= WHAT YOU NEED TO DO =
List every line below containing "wide".

::::

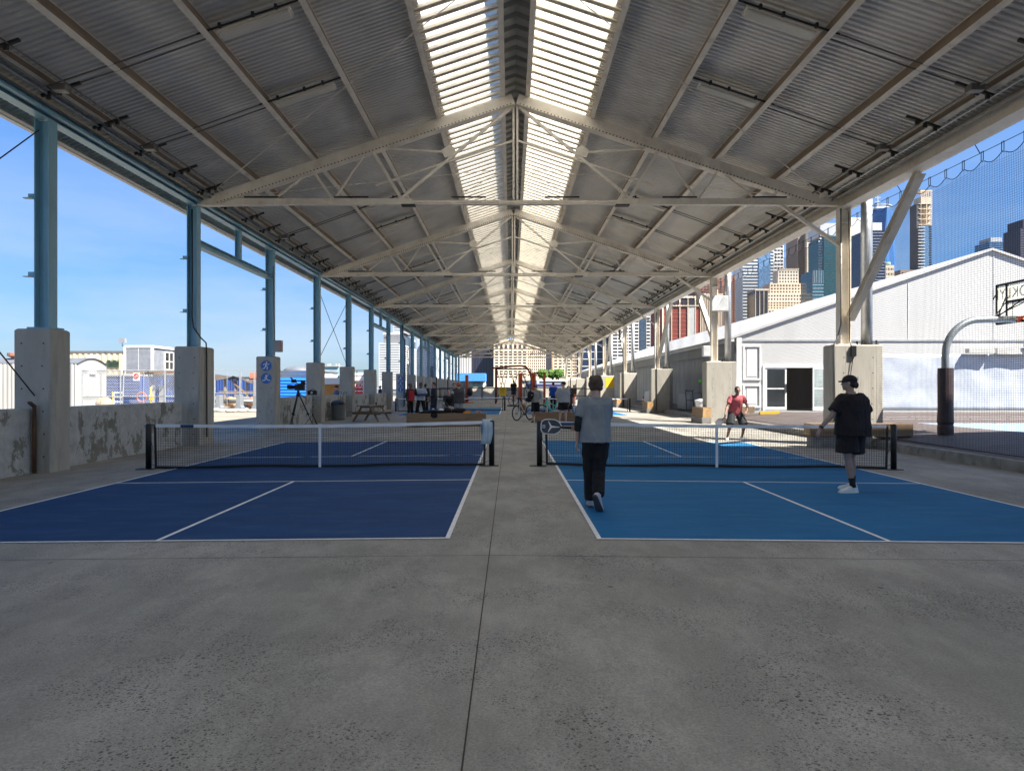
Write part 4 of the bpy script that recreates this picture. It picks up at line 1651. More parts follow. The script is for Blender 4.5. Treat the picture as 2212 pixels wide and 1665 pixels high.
# ================================================================ BICYCLES
def bicycle(loc, rz, mframe, lab, steer=0., basket=False, wide=.022):
    t = thing('bicycle', loc, lab, 'bicycle', rz=rz)
    r = .345
    def wheel(x):
        mb = MB()
        mb.tube([(x + r * math.cos(a * 2 * math.pi / 32), 0, r + wide + r * math.sin(a * 2 * math.pi / 32)) for a in range(32)], wide, 8, closed=True)
        wlo = mb.build('wheel', M_black, t, local=True)
        mb = MB()
        mb.tube([(x + (r - .03) * math.cos(a * 2 * math.pi / 32), 0, r + wide + (r - .03) * math.sin(a * 2 * math.pi / 32)) for a in range(32)], .012, 6, closed=True)
        mb.build('rim', M_dark, wlo, local=True)
        mb = MB()
        for k in range(18):
            a = k * 2 * math.pi / 18
            mb.bar((x + .03 * math.cos(a + 1), .0, r + wide + .03 * math.sin(a + 1)), (x + (r - .03) * math.cos(a), 0, r + wide + (r - .03) * math.sin(a)), .004, .004, (0, 1, 0))
        mb.tube([(x, -.05, r + wide), (x, .05, r + wide)], .05, 10)
        mb.build('spokes', M_galv, wlo, local=True)
    wheel(.55)
    wheel(-.50)
    z = r + wide
    mb = MB()
    for a, e, q in (((.36, 0, .86), (-.05, 0, .30), .042), ((.34, 0, .90), (-.16, 0, .66), .028), ((-.05, 0, .30), (-.2, 0, .80), .024)):
        mb.tube([a, e], q, 8)
    for s in (-1, 1):
        mb.tube([(-.05, s * .03, .30), (-.50, s * .06, z)], .013, 6)
        mb.tube([(-.17, s * .02, .68), (-.50, s * .06, z)], .011, 6)
    mb.tube([(.33, 0, .96), (.37, 0, .80)], .028, 8)
    mb.build('frame', mframe, t, local=True)
    mb = MB()
    for s in (-1, 1):
        mb.tube([(.375, s * .02, .82), (.40, s * .06, .72), (.55, s * .06, z)], .017, 6)
    mb.build('fork', mframe, t, local=True)
    mb = MB()
    mb.tube([(.33, 0, .95), (.30, 0, 1.06)], .018, 6)
    mb.tube([(.26, -.31, 1.07), (.31, -.1, 1.07), (.31, .1, 1.07), (.26, .31, 1.07)], .014, 6)
    for s in (-1, 1):
        mb.tube([(.26, s * .31, 1.07), (.22, s * .33, 1.07)], .02, 6)
    mb.build('handlebar', M_black, t, local=True)
    mb = MB()
    mb.tube([(-.2, 0, .80), (-.225, 0, .93)], .014, 6)
    mb.loft([[V((-.36 + u * .27, s_ * w, .945 + h)) for s_, h in ((-1, 0), (-.6, .03), (.6, .03), (1, 0), (.5, -.03), (-.5, -.03))] for u, w in ((0, .05), (.2, .08), (.5, .06), (1, .02))])
    mb.build('saddle', M_black, t, local=True)
    mb = MB()
    mb.tube([(-.05, -.09, .30), (-.05, .09, .30)], .05, 12)
    mb.bar((-.05, -.08, .30), (.06, -.08, .17), .02, .02)
    mb.bar((-.05, .08, .30), (-.16, .08, .43), .02, .02)
    mb.box(.02, .11, -.17, -.085, .155, .18)
    mb.box(-.21, -.12, .085, .17, .42, .445)
    mb.build('crank', M_dark, t, local=True)
    return t


M_silver = pbr('silver_frame_paint', (.36, .37, .36), .35, .3)
bicycle((.63, 32.9, 0), R(180 + 52), M_silver, 'silver bicycle with its front wheel turned to the viewer, by the floor joint')
bicycle((2.05, 33.7, 0), R(180 - 20), pbr('turquoise_paint', (.05, .50, .42), .4), 'turquoise bicycle behind the right bench beam', wide=.026)
blob('pannier', [((.62, 33.25, .62), .17, (.9, .6, 1.1))], pbr('orange_bag', (.50, .20, .03), .7, var=.3), 'orange brown bag strapped at the rear of the silver bicycle', 'bag', (.62, 33.25, .4), amp=.03)

# ================================================================ GYM FRAMES, far
M_gred = pbr('dark_red_tube', (.20, .025, .015), .45, var=.15)
M_ored = pbr('orange_red_post', (.42, .07, .02), .5, var=.2)
D = 62
t = thing('climbing_frame', (at(1110, D), D, 0), 'dark red arched climbing frame with rope nets at the far end', 'climbing frame')
mb = MB()
P = lambda px, py, d=D: (at(px, d), d, hz(py, d))
mb.tube([P(1063, 795), P(1080, 794), P(1105, 791), P(1125, 790), P(1137, 793), P(1144, 803), P(1149, 822), P(1153, 870)], .085, 8)
mb.tube([P(1071, 796), P(1071, 872)], .085, 8)
mb.build('arch', M_gred, t)
mb = MB()
for dx, q in ((0, D + 2.2),):
    mb.tube([P(1071, 797, q), P(1145, 797, q)], .06, 6)
    mb.tube([P(1073, 797, q), P(1073, 868, q)], .06, 6)
    mb.tube([P(1147, 797, q), P(1147, 868, q)], .06, 6)
mb.tube([P(1071, 800), P(1071, 797, D + 2.2)], .05, 6)
mb.build('back_frame', M_dark, t)
mb = MB()
for a, e in (((1074, 803), (1090, 858)), ((1080, 803), (1096, 858)), ((1090, 803), (1076, 858)), ((1097, 803), (1083, 858)), ((1100, 803), (1112, 830)), ((1120, 803), (1112, 830)), ((1104, 803), (1113, 830)), ((1116, 803), (1113, 830)),
             ((1122, 803), (1139, 850)), ((1126, 803), (1142, 840)), ((1128, 803), (1148, 850))):
    mb.tube([P(a[0], a[1], D + 1), P(e[0], e[1], D + 1)], .03, 5)
for py in (815, 828, 842):
    mb.tube([P(1076, py, D + 1), P(1096, py, D + 1)], .02, 4)
mb.build('rope_net', M_dark, t)
t = thing('pull_up_bar', (at(1140, 56), 56, 0), 'orange red pull up bars right of the climbing frame', 'exercise bar')
for px, z in ((1122, 808), (1126, 806), (1150, 806), (1155, 804), (1176, 804)):
    mb = MB()
    d = 56
    mb.tube([(at(px, d), d, -.02), (at(px, d), d, hz(z, d))], .095, 8)
    mb.build('post', M_ored, t)
mb = MB()
mb.tube([P(1152, 806, 56), P(1176, 806, 56)], .045, 6)
mb.tube([P(1122, 809, 56), P(1150, 809, 56)], .03, 6)
mb.build('bar', M_dark, t)
d = 72
t = thing('exercise_post', (at(1008.5, d), d, 0), 'orange exercise post on a flat base right of the man in the orange hat', 'exercise post')
mb = MB()
mb.tube([(at(1008.5, d), d, 0), (at(1008.5, d), d, hz(810, d))], .17, 10)
mb.build('post', M_ored, t)
mb = MB()
mb.lathe([(.75, 0), (.75, .06), (.3, .12)], (at(1008.5, d), d, gz(4)), 18)
mb.build('foot', M_ored, t)
mb = MB()
mb.smooth = True
mb.ball((at(1015, d), d - .3, hz(847, d)), .33, 14, 10, (1, .8, 1.3))
mb.build('pad', M_black, t)
d = 58
t = thing('exercise_machine', (at(1109, d), d, 0), 'dark pedal exercise machine under the far man in black', 'exercise machine')
mb = MB()
mb.box(at(1096, d), at(1124, d), d - .3, d + .5, -.02, .1)
mb.bar((at(1109, d), d, .1), (at(1109, d), d, .9), .1, .14)
mb.build('base_frame', M_dark, t)
mb = MB()
mb.tube([(at(1084, d), d, hz(846, d)), (at(1100, d), d, hz(842, d)), (at(1118, d), d, hz(843, d))], .04, 6)
mb.build('handlebar', M_dark, t)
mb = MB()
mb.tube([(at(1109, d) + .42 * math.cos(a * .3927), d - .1, .5 + .42 * math.sin(a * .3927)) for a in range(16)], .04, 6, closed=True)
mb.build('flywheel', pbr('pinkish_grey', (.25, .17, .17), .5), t)
# black railings of the fitness area
for px0, px1, d, lab in ((918, 992, 62, 'black railing behind the standing group on the left'), (1200, 1296, 66, 'black railing behind the far right net')):
    t = thing('railing', (at((px0 + px1) / 2, d), d, 0), lab, 'railing', 'black fitness area railings')
    mb = MB()
    xa, xb = at(px0, d), at(px1, d)
    for z in (1.42, .75):
        mb.tube([(xa, d, z), (xb, d, z)], .04, 6)
    mb.build('rail', M_black, t)
    for k in range(4):
        mb = MB()
        x = xa + (xb - xa) * k / 3
        mb.tube([(x, d, -.06), (x, d, 2.5 if k in (1, 2) else 1.42)], .05, 6)
        mb.build('post', M_black, t)
t = thing('yellow_notice', (at(1085.5, 46.9), 46.85, .8), 'yellow notice board hung on the far left net by its right end', 'notice board')
mb = MB()
d = 46.9
mb.box(at(1077.5, d), at(1094, d), d - .06, d - .03, hz(855, d), hz(836, d))
mb.build('panel', M_yellow, t)
mb = MB()
for k, (w, h) in enumerate(((.9, .05), (.6, .03), (.75, .03))):
    z = hz(840 + 4 * k, d)
    xm = at(1085.7, d)
    mb.box(xm - .2 * w, xm + .2 * w, d - .064, d - .0605, z - h / 2, z + h / 2)
mb.build('lettering', pbr('brown_ink', (.25, .13, .03), .6), t)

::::

= RESULT OF THE TASK =
Write part 4 of the bpy script that recreates this picture. It picks up at line 1651. More parts follow. The script is for Blender 4.5. Treat the picture as 2212 pixels wide and 1665 pixels high.
def bicycle(loc, rz, mframe, lab, steer=0., basket=False, wide=.022):
        mb.tube([(x + r * math.cos(a * 2 * math.pi / 32), 0, r + wide + r * math.sin(a * 2 * math.pi / 32)) for a in range(32)], wide, 8, closed=True)
        mb.tube([(x + (r - .03) * math.cos(a * 2 * math.pi / 32), 0, r + wide + (r - .03) * math.sin(a * 2 * math.pi / 32)) for a in range(32)], .012, 6, closed=True)
            mb.bar((x + .03 * math.cos(a + 1), .0, r + wide + .03 * math.sin(a + 1)), (x + (r - .03) * math.cos(a), 0, r + wide + (r - .03) * math.sin(a)), .004, .004, (0, 1, 0))
        mb.tube([(x, -.05, r + wide), (x, .05, r + wide)], .05, 10)
    z = r + wide
bicycle((2.05, 33.7, 0), R(180 - 20), pbr('turquoise_paint', (.05, .50, .42), .4), 'turquoise bicycle behind the right bench beam', wide=.026)